* **Task objective**: Repeat verbatim only the lines from the one with "Reconstruct this image" through the one with "rad=math.radians", both ends kept. Pictures stay out.

Scenes as source code:

^^^^^^^^^^^^^^^^

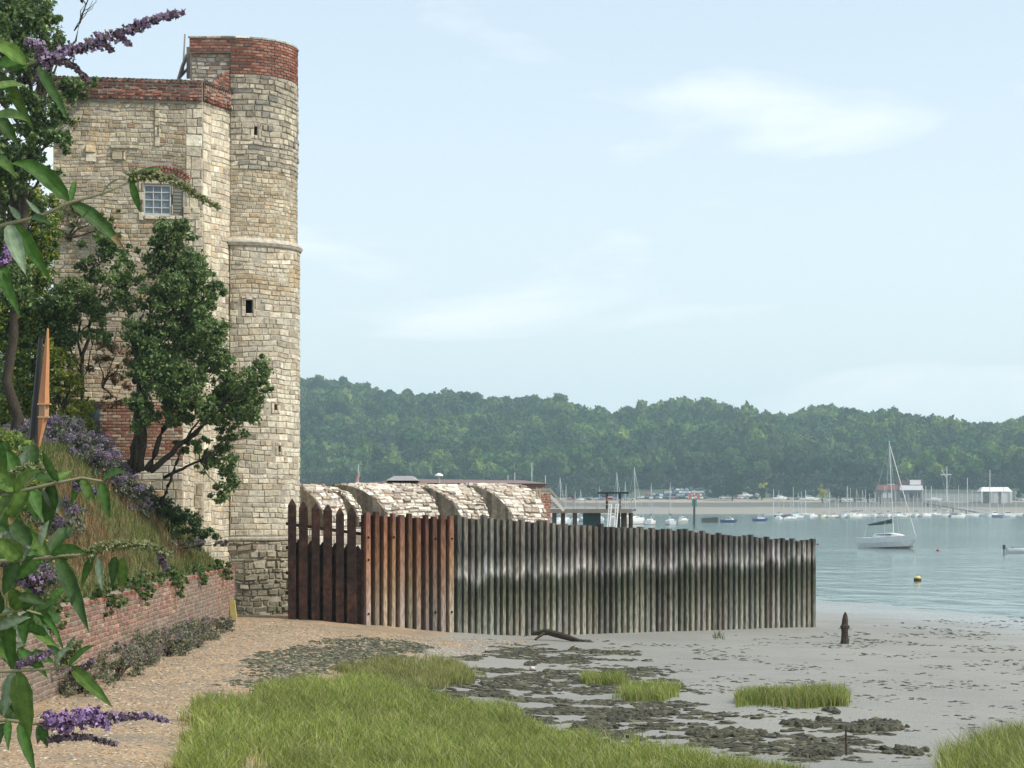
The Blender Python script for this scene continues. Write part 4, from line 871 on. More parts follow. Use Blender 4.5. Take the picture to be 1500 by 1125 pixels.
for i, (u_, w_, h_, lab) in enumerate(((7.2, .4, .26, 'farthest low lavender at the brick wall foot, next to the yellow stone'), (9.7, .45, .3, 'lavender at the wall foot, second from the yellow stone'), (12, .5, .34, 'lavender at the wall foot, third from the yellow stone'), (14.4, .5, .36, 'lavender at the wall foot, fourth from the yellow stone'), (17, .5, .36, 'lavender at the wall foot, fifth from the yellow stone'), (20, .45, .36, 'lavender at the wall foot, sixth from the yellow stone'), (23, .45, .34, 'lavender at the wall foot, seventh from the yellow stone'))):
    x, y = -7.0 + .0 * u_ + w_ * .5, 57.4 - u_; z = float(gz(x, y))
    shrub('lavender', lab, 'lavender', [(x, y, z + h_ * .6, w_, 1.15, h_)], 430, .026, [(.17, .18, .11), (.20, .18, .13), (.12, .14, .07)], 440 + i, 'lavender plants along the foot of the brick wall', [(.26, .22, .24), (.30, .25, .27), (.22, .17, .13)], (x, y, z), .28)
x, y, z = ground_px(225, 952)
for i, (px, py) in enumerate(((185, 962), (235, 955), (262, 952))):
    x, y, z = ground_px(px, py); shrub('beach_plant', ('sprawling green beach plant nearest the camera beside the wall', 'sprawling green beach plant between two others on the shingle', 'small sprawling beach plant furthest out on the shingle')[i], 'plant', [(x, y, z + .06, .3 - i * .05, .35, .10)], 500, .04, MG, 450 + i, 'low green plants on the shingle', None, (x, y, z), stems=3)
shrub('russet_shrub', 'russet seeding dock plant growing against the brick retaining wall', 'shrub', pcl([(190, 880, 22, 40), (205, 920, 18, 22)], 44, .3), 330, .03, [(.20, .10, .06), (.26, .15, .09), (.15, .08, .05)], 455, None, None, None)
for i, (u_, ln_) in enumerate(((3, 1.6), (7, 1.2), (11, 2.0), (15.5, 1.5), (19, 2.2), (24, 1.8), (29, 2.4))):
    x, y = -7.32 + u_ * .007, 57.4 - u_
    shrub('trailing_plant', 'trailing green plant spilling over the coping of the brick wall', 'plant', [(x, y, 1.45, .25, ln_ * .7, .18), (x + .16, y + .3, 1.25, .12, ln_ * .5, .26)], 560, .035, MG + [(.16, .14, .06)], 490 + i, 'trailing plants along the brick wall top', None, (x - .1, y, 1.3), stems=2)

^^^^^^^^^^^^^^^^

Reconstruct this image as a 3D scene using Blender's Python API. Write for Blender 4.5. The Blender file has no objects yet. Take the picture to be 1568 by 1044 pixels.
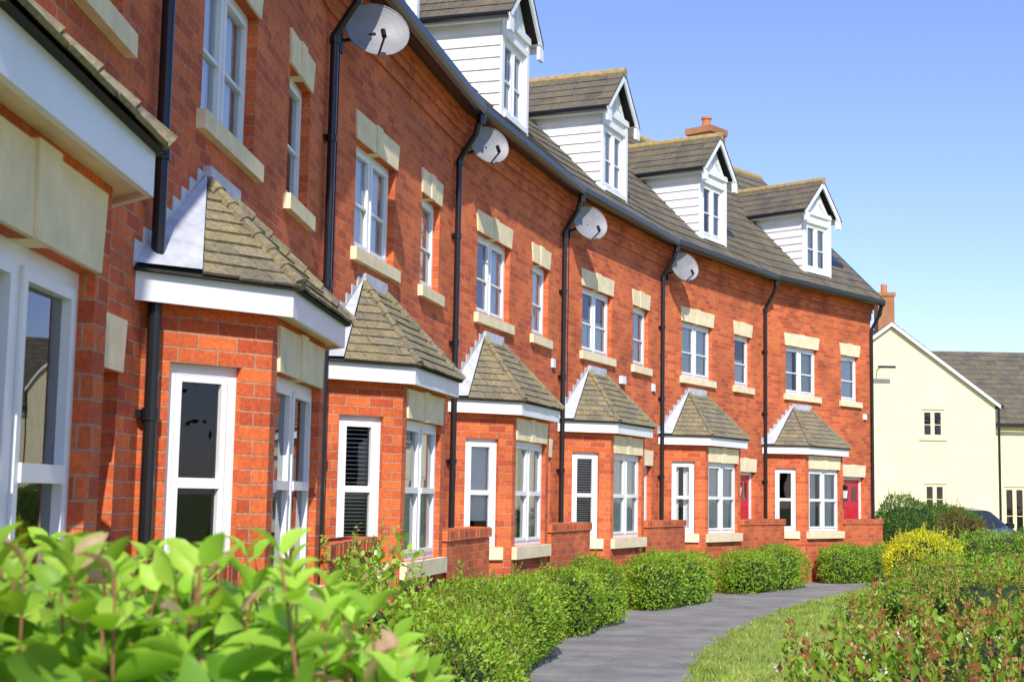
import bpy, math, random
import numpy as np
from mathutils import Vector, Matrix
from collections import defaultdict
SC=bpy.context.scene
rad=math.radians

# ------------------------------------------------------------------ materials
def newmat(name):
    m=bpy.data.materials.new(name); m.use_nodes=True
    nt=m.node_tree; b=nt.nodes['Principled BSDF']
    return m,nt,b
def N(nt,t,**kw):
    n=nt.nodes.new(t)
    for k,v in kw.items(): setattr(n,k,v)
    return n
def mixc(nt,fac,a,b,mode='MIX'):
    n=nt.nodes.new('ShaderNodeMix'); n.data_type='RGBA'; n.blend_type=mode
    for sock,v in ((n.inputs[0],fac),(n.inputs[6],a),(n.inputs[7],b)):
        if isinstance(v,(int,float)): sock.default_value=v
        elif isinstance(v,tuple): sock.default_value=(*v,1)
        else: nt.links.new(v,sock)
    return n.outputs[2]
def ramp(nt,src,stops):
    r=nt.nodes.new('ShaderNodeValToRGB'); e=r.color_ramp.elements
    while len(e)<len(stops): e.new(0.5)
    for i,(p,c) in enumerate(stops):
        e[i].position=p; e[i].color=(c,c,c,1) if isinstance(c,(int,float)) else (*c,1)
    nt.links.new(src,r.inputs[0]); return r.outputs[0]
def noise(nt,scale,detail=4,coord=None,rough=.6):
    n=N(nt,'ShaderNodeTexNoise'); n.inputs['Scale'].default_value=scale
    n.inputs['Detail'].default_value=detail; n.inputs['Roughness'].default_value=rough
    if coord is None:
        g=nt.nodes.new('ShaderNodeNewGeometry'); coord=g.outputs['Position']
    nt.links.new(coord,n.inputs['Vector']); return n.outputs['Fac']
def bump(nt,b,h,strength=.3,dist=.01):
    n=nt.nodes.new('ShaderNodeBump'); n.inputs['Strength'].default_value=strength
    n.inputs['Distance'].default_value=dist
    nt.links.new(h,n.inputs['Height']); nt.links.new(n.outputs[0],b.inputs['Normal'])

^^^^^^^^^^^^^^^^

* **Exercise output**:
Reconstruct this image as a 3D scene using Blender's Python API. Write for Blender 4.5. The Blender file has no objects yet. Take the picture to be 1568 by 1044 pixels.
import bpy, math, random
import numpy as np
from mathutils import Vector, Matrix
from collections import defaultdict
SC=bpy.context.scene
rad=math.radians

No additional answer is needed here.